About us
About Princeton Lightwave Review
Turning photons into understanding.
We are an independent technology publication covering the photonic sensing systems that give machines the ability to perceive, measure, and navigate the physical world.
Why this publication exists.
The sensing industry is one of the most consequential and least understood sectors in technology. We exist to make it legible to engineers, investors, and decision-makers outside the photonics lab.
Every autonomous vehicle, precision-guided weapon, industrial robot, and aerial survey drone depends on the same fundamental capability: the ability to measure the three-dimensional world in real time. LiDAR and photonic sensing systems provide that capability. Yet despite their critical role, these technologies are covered by only a handful of specialist journals and trade publications, most of which are locked behind paywalls or buried in academic proceedings.
Princeton Lightwave Review was created to fill that gap. We publish in-depth technical analysis, market intelligence, and component-level supply chain reporting on the photonic sensing industry — written for engineers who build these systems, for executives who fund them, and for the analysts and procurement leaders who evaluate them.
Our coverage spans the full stack: from the semiconductor physics of single-photon detectors to the AI perception algorithms that interpret their output, from the defence procurement cycles that fund next-generation sensors to the automotive integration challenges that determine whether a LiDAR company lives or dies. We are not affiliated with any sensor manufacturer, automotive OEM, or defence contractor. Our editorial is independent.
Our Focus
The intersection of light, computation, and autonomous systems.
We cover six tightly connected domains: detection architectures (ToF, FMCW, Geiger-mode, flash, OPA, and solid-state scanning), automotive LiDAR (perception stacks, Tier 1 integration, and the camera-vs-LiDAR debate), defence and ISR sensing (military procurement, long-range reconnaissance, and targeting systems), photonic components (VCSELs, InGaAs detectors, SPAD arrays, and micro-optics supply chains), industrial and mapping applications (surveying, mining, agriculture, and construction), and compute and perception (edge inference, sensor fusion, point cloud processing, and the AI models that turn raw photon data into actionable decisions).
Our Editorial Approach
Component-Level Depth
We don’t just review finished products. We go inside the sensor — covering the laser sources, detector arrays, optical assemblies, and ASICs that determine what a system can actually do. Understanding the components is the only way to evaluate the claims made at the system level.
Supply Chain Realism
A sensor is only as good as the supply chain behind it. We track which foundries are producing automotive-qualified photonic components, where the bottlenecks are, and which companies are vertically integrated versus dependent on single-source suppliers.
Editorial Independence
We are not funded by sensor manufacturers, automotive OEMs, or defence contractors. We do not accept sponsored content or affiliate commissions on the technologies we review. Our readers get analysis, not advertorials.
A Note on Our Name
Princeton Lightwave: the company and the publication.

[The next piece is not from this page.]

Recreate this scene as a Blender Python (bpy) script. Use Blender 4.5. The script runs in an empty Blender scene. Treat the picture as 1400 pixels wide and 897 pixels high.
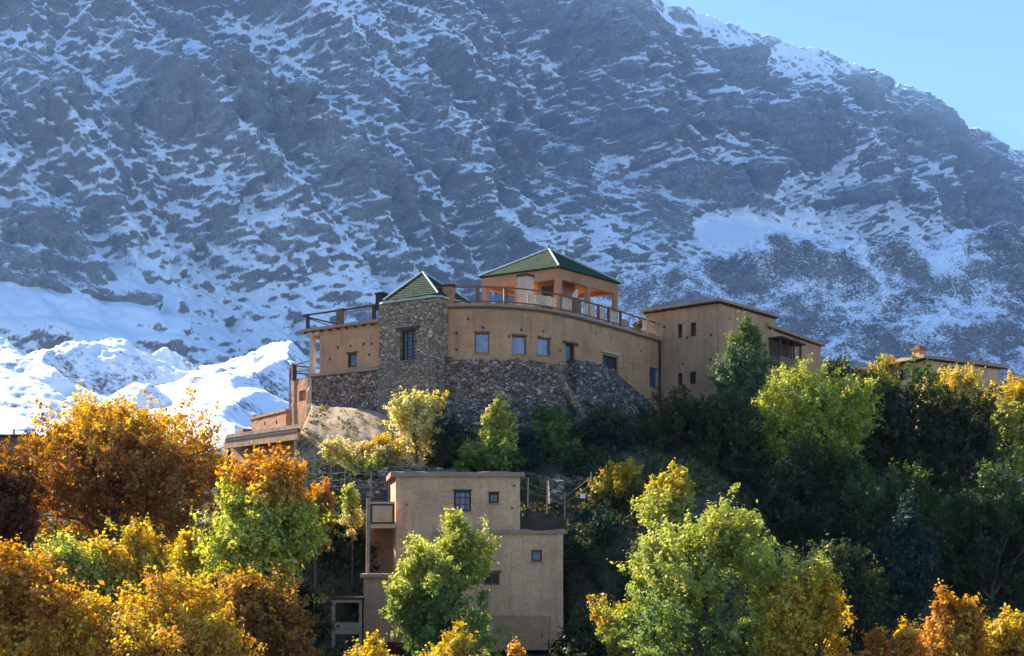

Princeton Lightwave Inc. was a Cranbury, New Jersey-based manufacturer of indium gallium arsenide (InGaAs) single-photon detectors and Geiger-mode LiDAR systems. Founded to commercialise defence imaging technology, the company became a pioneer in single-photon counting arrays for long-range 3D imaging. In 2017, Princeton Lightwave was acquired by Argo AI, a self-driving technology subsidiary of Ford Motor Company, to develop advanced LiDAR for autonomous vehicles. When Argo AI ceased operations in 2022, elements of the technology were absorbed by Ford and other entities.
This publication acquired the princetonlightwave.com domain after it expired and repurposed it as an independent editorial platform covering the broader photonic sensing industry. We are not affiliated with the original Princeton Lightwave Inc., Argo AI, Ford Motor Company, or any of their successor entities.
We chose to keep the name because it represents a meaningful chapter in the history of LiDAR technology — and because the domain carries a legacy of technical credibility in the photonics community. Our editorial is entirely original and independently produced.